> EXERCISE
Copy every line in which the string "follow" occurs.

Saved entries
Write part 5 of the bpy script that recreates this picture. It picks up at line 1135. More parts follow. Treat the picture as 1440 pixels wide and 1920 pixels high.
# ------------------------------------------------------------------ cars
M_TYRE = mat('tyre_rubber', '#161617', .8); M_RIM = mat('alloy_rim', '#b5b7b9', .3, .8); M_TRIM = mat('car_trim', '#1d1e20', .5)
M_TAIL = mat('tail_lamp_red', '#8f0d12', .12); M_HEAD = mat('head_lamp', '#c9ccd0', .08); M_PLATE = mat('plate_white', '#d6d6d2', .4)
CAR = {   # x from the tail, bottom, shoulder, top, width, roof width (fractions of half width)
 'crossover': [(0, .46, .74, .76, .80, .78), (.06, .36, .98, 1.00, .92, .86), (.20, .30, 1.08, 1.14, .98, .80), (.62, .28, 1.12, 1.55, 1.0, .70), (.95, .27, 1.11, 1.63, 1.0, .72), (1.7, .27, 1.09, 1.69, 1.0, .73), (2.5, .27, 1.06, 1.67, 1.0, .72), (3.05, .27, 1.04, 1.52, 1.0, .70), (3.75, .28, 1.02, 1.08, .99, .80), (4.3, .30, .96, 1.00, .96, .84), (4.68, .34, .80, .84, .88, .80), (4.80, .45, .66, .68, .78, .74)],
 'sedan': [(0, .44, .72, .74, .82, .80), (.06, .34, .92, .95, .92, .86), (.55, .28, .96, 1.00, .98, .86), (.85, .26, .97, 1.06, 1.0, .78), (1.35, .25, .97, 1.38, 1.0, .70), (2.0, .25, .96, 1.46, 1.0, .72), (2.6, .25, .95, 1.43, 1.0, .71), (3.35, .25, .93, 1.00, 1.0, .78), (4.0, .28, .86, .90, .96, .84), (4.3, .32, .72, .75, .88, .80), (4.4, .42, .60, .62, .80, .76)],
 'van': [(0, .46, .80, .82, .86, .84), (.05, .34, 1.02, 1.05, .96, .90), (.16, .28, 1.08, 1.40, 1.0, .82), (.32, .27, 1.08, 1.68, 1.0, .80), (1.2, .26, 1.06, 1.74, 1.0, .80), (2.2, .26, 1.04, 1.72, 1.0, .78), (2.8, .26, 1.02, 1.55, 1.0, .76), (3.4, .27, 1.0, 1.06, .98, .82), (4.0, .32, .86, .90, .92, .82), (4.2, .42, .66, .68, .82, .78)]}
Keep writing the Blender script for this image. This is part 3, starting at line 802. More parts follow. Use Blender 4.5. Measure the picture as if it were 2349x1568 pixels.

> WRITTEN ANSWER
Write part 5 of the bpy script that recreates this picture. It picks up at line 1135. More parts follow. Treat the picture as 1440 pixels wide and 1920 pixels high.
Keep writing the Blender script for this image. This is part 3, starting at line 802. More parts follow. Use Blender 4.5. Measure the picture as if it were 2349x1568 pixels.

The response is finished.